De plannen voor 2020 bestaan uit ETMET op de volgende verbindingen:
Eindhoven - Utrecht Centraal - Amsterdam Centraal - Alkmaar waarvan 4x Eindhoven - Alkmaar en 2x Eindhoven - Schiphol
Nijmegen - Schiphol (intercity, excl. ICE Duitsland-Amsterdam) waarvan 2x naar Den Helder en 4x naar Schiphol zodat tussen Utrecht Centraal - Schiphol en tussen Utrecht Centraal - Amsterdam Centraal/Alkmaar een 10 minuten dienstregeling ontstaat.
Arnhem Centraal - Nijmegen (intercity), bestaande uit 4x intercity uit Utrecht Centraal rijdend tot Nijmegen en 2x de intercity Breda - Zwolle
Uitgeest - Amsterdam Centraal (sprinter)
Den Haag Centraal - Almere Centrum (intercity)
Geldermalsen - Woerden (sprinter)
Dordrecht - Rotterdam Centraal (sprinter)
Rotterdam Centraal - Schiphol Airport (intercity)
Op Den Haag HS - Dordrecht zullen er zelfs 8 intercity's per uur rijden door een combinatie van een kwartiersdienst op Amsterdam Centraal - Dordrecht (via Haarlem) en een kwartiersdienst op Den Haag Centraal - Eindhoven.

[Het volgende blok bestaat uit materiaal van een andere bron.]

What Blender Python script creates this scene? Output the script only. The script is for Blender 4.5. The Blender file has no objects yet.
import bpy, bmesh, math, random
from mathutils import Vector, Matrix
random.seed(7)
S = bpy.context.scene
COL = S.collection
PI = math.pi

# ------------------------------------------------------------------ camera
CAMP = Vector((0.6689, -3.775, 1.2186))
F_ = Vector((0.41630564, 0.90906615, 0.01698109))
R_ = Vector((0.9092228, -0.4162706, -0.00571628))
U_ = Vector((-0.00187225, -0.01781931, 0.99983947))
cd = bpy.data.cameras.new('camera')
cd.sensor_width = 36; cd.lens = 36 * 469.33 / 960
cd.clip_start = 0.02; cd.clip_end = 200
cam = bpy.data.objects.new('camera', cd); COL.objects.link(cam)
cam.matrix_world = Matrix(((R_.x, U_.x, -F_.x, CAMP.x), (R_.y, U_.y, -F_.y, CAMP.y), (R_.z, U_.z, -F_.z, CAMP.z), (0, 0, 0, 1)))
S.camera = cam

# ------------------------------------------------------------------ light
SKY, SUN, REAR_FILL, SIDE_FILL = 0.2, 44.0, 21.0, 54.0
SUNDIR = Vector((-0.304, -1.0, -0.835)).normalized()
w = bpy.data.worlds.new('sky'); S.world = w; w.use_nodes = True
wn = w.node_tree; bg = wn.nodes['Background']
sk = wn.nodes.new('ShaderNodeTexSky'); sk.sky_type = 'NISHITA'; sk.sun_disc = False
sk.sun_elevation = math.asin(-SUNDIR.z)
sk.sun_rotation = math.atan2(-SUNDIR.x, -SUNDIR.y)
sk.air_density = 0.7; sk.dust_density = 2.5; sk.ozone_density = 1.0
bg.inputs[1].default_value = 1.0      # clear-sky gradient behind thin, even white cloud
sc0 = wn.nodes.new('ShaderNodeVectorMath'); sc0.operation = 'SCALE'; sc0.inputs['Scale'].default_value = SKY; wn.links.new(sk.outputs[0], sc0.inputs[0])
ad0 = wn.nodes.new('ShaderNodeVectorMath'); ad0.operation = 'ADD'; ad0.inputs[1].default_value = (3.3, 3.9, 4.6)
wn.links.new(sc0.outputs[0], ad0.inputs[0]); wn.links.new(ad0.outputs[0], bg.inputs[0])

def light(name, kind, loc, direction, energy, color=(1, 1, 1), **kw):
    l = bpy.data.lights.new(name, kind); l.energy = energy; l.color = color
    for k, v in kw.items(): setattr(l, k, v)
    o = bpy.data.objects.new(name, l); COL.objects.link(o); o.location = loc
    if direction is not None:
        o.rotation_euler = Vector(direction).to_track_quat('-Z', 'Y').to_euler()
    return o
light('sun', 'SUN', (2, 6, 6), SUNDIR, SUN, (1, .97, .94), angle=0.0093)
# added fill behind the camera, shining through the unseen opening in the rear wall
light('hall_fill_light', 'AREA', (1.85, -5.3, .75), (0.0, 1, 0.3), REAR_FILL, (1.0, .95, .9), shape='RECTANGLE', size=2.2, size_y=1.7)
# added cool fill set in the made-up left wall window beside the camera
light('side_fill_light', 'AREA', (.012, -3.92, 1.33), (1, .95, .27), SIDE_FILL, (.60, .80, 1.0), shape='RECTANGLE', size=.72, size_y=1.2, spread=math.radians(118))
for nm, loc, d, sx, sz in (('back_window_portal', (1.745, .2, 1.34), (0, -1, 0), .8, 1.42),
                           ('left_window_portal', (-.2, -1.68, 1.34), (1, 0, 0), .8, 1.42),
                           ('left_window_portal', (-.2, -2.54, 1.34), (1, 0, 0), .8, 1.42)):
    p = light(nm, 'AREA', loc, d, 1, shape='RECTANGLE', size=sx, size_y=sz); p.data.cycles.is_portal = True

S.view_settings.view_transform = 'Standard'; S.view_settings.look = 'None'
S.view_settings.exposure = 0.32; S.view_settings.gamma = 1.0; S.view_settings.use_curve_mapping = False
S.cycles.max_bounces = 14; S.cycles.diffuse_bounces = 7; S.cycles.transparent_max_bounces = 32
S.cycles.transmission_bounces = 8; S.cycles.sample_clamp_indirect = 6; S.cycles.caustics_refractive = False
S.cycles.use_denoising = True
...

Door ETMET zullen sommige reizigers er ook op achteruit gaan. Sommige overstappen worden slechter, in de huidige situatie wordt er ieder kwartier in Utrecht een relatief goede overstap geboden op de treinen naar Den Haag en Rotterdam en in Arnhem wordt er ieder kwartier een relatief goede overstap geboden op de treinen naar Doetinchem en Zutphen. Door de invoering van ETMET zou er maximaal 2 keer per uur een goede overstap geboden kunnen worden in Utrecht op de treinen naar Den Haag en Rotterdam en in Arnhem op de treinen naar Doetinchem en Zutphen, de overige overstappen worden dan fors langer, waardoor ook de effectieve reismogelijkheden tussen Doetinchem/Zutphen en Den Haag/Rotterdam gehalveerd worden (van 4 naar 2). Ook in Eindhoven ontstaan dan dezelfde problemen op de treinen naar Helmond.
Vervoerbewijzen, tarieven en in- en uitchecken
De concessie bevat voorschriften voor toegestane tariefsverhogingen. Voor de jaren 2011 tot en met 2014 gaat het daarbij alleen om enkele reizen voltarief tweede klas. Bovendien moet er een propositie of regeling zijn waardoor een tweede klas reiziger:
Per kalenderjaar voor reizen tussen twee vaste stations (vice versa) nooit meer verschuldigd is dan 400 keer de enkele reisprijs tweede klas voltarief.
Per kalenderjaar nooit meer verschuldigd is dan 400 maal de tweede klas voltarief prijs van een enkele reis van 90 tariefeenheden.
NS kan aan deze voorwaarden voldoen door of proposities aan te bieden waarmee automatisch aan de voorwaarden wordt voldaan of een regeling te bieden waarmee een reiziger het meerdere kan terugvragen. Bij een regeling vormen de met de persoonlijke OV-chipkaart gemaakte reizen en het daarvoor in rekening gebrachte tarief de basis voor de mogelijke verrekening. Ten aanzien van voorwaarde a biedt NS het trajectabonnement. Bij bijvoorbeeld 48 tariefeenheden kost een enkele reis voltarief tweede klas € 8 en een jaartrajectabonnement tweede klas € 2405, dus lager dan het maximum van € 3200. Bovendien is het ook geldig op lijnen van NS buiten het hoofdrailnet en ook bij andere treinvervoerders. Ten aanzien van voorwaarde 2 biedt NS Altijd Vrij voor € 3540 (afgezien van de introductiekorting). Een enkele reis voltarief tweede klas voor 90 tariefeenheden kost € 13,90, dus de prijs van het abonnement is lager dan het maximum van € 5560. Bovendien is het ook geldig op lijnen van NS buiten het hoofdrailnet.
Ook modellen van vervoerbewijzen en in- en uitchecken worden in de concessie aan voorschriften gebonden.